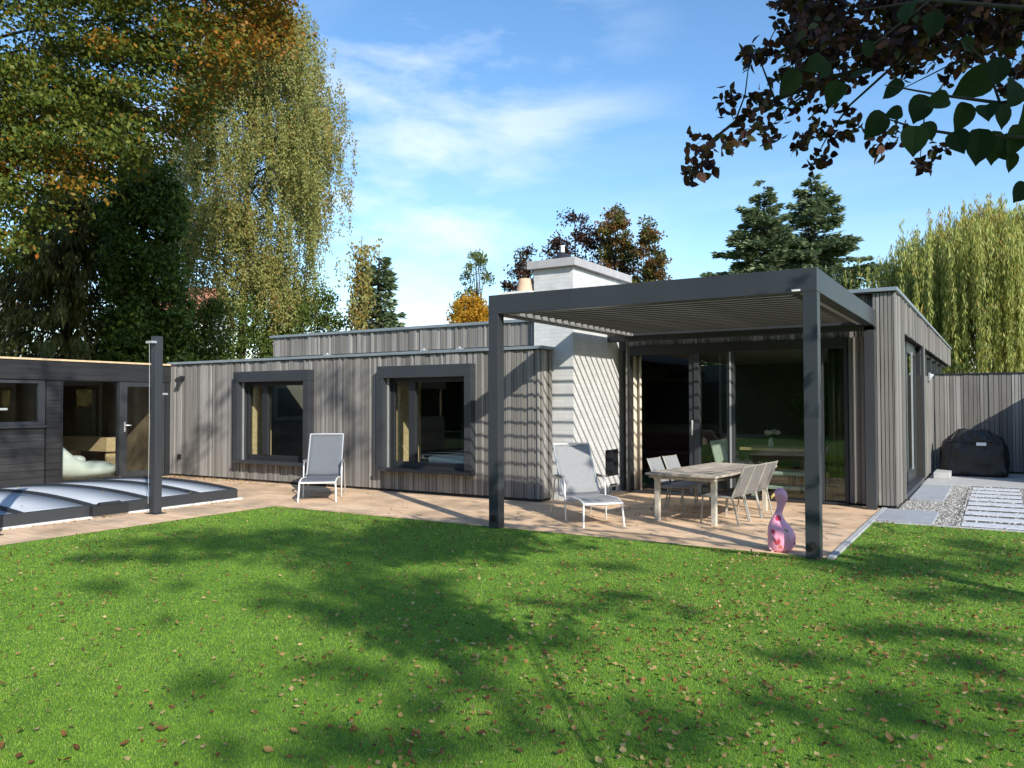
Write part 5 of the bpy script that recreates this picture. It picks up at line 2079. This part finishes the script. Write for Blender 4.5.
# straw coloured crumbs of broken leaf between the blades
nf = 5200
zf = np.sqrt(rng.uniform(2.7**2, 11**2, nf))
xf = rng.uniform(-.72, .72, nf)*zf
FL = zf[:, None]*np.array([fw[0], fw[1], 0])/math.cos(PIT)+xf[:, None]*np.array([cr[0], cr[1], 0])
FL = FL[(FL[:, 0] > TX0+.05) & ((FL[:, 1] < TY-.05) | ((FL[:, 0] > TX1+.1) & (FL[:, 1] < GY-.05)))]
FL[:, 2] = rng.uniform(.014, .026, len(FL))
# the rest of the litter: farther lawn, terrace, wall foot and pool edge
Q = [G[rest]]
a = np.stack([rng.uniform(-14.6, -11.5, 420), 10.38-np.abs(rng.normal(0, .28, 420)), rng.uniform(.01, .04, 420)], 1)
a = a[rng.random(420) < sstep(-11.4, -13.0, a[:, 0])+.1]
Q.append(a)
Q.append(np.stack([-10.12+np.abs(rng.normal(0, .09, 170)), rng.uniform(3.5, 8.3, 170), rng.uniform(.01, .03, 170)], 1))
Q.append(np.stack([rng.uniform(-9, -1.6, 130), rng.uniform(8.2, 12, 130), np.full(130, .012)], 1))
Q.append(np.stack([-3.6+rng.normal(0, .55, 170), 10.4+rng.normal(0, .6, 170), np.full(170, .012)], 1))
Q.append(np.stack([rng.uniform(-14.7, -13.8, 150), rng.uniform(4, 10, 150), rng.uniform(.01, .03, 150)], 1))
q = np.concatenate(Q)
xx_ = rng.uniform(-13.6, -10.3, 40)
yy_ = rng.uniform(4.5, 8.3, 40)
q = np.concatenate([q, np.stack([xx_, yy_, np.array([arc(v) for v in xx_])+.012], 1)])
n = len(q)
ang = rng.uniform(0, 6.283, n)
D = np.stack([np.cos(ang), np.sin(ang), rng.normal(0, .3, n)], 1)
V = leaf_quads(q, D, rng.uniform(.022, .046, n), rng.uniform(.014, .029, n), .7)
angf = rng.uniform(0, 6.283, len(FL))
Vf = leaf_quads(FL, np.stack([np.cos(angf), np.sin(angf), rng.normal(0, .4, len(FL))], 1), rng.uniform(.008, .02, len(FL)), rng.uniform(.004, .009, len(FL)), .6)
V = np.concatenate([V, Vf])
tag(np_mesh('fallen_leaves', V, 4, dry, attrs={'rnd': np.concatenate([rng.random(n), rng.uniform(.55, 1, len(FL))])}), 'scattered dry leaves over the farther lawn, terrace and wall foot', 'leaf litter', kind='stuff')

┄┄┄┄┄┄

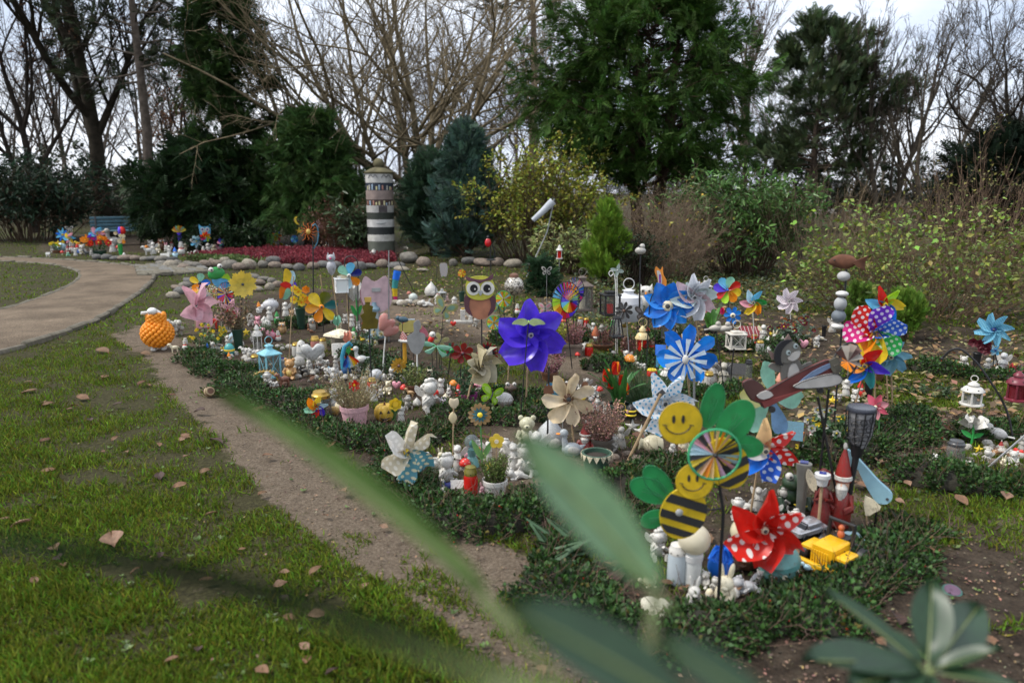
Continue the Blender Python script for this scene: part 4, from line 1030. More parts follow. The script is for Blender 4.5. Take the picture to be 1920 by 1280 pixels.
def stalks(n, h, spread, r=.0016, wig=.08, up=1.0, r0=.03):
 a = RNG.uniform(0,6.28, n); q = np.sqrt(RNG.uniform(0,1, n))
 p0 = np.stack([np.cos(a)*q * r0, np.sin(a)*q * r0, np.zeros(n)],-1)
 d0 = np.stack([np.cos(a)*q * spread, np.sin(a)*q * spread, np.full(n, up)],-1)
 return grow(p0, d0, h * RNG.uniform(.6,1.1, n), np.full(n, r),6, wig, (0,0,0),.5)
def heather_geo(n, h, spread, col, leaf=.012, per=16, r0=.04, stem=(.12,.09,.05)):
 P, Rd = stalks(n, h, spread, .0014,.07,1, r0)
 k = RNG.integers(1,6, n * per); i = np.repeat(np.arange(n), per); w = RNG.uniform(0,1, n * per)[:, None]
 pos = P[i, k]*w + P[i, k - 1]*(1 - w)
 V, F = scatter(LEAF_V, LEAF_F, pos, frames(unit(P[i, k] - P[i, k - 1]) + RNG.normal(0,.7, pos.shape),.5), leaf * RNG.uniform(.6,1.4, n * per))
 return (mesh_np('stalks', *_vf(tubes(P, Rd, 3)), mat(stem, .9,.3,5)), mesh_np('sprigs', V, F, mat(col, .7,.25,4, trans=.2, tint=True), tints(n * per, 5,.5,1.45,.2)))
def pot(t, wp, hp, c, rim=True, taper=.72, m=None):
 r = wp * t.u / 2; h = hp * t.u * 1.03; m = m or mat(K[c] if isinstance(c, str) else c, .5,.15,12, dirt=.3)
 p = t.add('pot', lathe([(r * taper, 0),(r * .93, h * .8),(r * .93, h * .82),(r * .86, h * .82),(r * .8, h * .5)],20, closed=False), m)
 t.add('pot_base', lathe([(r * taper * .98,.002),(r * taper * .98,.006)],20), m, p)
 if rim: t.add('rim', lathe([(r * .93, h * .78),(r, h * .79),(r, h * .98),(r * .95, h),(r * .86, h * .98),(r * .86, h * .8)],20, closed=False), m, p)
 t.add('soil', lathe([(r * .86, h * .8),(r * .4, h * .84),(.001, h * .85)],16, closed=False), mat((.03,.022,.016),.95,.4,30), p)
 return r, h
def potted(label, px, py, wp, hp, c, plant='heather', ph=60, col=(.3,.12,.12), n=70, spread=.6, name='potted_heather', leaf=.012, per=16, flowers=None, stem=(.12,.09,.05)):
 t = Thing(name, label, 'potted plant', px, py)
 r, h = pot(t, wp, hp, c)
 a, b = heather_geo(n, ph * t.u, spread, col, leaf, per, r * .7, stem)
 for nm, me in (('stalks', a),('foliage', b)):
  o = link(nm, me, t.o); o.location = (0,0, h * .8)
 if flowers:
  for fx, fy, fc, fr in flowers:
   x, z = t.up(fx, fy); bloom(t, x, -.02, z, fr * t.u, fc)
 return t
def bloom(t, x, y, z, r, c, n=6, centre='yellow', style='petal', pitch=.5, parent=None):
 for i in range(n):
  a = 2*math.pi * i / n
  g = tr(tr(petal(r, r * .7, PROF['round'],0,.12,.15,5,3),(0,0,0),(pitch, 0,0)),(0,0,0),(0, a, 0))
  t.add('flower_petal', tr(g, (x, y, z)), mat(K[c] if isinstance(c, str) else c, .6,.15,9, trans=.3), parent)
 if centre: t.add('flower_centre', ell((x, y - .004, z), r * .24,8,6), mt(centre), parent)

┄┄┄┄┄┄

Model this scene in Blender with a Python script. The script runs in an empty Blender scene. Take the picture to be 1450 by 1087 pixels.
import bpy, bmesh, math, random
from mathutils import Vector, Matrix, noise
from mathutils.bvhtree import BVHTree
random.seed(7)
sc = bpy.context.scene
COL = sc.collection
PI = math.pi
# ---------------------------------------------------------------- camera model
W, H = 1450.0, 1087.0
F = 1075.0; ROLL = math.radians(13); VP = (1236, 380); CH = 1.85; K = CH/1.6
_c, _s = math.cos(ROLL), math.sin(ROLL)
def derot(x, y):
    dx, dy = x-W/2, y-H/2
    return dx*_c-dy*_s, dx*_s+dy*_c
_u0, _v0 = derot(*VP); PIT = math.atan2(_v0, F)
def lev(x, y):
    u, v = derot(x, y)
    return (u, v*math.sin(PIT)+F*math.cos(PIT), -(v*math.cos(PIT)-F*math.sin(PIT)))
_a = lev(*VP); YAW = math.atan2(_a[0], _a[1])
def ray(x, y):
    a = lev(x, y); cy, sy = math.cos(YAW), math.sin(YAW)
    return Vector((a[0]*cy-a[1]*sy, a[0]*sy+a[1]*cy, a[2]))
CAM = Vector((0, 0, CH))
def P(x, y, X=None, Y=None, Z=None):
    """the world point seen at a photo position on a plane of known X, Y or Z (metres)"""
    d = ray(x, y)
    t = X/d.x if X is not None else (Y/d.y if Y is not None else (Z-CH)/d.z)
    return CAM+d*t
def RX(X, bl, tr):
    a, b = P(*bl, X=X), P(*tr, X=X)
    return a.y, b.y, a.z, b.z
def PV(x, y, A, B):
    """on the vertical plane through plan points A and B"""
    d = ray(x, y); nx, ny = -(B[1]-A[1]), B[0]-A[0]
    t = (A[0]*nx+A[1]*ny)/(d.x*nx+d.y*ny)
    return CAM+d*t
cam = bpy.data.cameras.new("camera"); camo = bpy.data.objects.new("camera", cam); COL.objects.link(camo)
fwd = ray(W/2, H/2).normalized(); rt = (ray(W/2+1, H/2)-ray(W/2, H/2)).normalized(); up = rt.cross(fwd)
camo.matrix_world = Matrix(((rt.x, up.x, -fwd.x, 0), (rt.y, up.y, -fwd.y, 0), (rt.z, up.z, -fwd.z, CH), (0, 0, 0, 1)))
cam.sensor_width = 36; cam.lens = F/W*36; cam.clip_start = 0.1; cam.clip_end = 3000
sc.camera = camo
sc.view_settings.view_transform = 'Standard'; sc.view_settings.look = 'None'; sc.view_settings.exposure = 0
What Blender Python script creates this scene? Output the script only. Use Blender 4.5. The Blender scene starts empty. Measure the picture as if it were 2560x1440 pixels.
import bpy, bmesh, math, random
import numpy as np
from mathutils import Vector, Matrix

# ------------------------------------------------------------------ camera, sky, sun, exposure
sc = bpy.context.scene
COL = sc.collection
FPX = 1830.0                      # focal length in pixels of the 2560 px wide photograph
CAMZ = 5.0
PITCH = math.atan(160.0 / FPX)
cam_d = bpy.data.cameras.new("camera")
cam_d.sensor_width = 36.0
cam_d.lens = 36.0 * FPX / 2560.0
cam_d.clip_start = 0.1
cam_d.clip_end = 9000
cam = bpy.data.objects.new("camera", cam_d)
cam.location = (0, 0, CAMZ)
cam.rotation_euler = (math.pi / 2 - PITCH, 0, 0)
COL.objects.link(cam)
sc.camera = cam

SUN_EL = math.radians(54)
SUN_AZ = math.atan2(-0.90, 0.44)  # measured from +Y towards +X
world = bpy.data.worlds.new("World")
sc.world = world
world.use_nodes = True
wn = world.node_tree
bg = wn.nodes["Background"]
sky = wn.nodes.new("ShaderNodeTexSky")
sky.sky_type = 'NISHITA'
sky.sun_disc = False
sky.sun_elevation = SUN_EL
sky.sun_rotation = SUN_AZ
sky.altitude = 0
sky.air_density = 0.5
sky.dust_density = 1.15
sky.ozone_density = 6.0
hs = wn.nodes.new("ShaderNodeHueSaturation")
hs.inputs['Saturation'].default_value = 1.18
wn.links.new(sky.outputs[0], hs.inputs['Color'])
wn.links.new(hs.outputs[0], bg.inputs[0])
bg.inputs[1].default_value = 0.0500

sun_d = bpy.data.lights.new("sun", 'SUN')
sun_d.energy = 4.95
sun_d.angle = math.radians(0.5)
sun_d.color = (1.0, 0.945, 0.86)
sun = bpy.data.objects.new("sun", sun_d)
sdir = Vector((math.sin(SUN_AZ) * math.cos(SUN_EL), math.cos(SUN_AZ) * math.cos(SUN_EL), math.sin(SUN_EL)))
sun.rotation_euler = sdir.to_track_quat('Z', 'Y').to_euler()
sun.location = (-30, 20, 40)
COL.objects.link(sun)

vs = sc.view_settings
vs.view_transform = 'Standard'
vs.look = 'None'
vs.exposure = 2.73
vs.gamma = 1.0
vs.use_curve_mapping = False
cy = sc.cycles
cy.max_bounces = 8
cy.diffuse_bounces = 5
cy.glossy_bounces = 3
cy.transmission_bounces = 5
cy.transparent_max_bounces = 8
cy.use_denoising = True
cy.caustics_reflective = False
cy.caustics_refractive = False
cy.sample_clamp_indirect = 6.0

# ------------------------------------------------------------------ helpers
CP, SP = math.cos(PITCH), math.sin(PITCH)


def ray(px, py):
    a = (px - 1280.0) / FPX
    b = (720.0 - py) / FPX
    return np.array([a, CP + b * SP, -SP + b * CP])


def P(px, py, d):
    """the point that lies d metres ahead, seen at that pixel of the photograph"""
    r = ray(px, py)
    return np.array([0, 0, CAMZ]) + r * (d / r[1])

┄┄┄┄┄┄

> **Task details**
Return from the data every line that holds "picture".

> **Complete output**
Write part 5 of the bpy script that recreates this picture. It picks up at line 2079. This part finishes the script. Write for Blender 4.5.
Continue the Blender Python script for this scene: part 4, from line 1030. More parts follow. The script is for Blender 4.5. Take the picture to be 1920 by 1280 pixels.
Model this scene in Blender with a Python script. The script runs in an empty Blender scene. Take the picture to be 1450 by 1087 pixels.
What Blender Python script creates this scene? Output the script only. Use Blender 4.5. The Blender scene starts empty. Measure the picture as if it were 2560x1440 pixels.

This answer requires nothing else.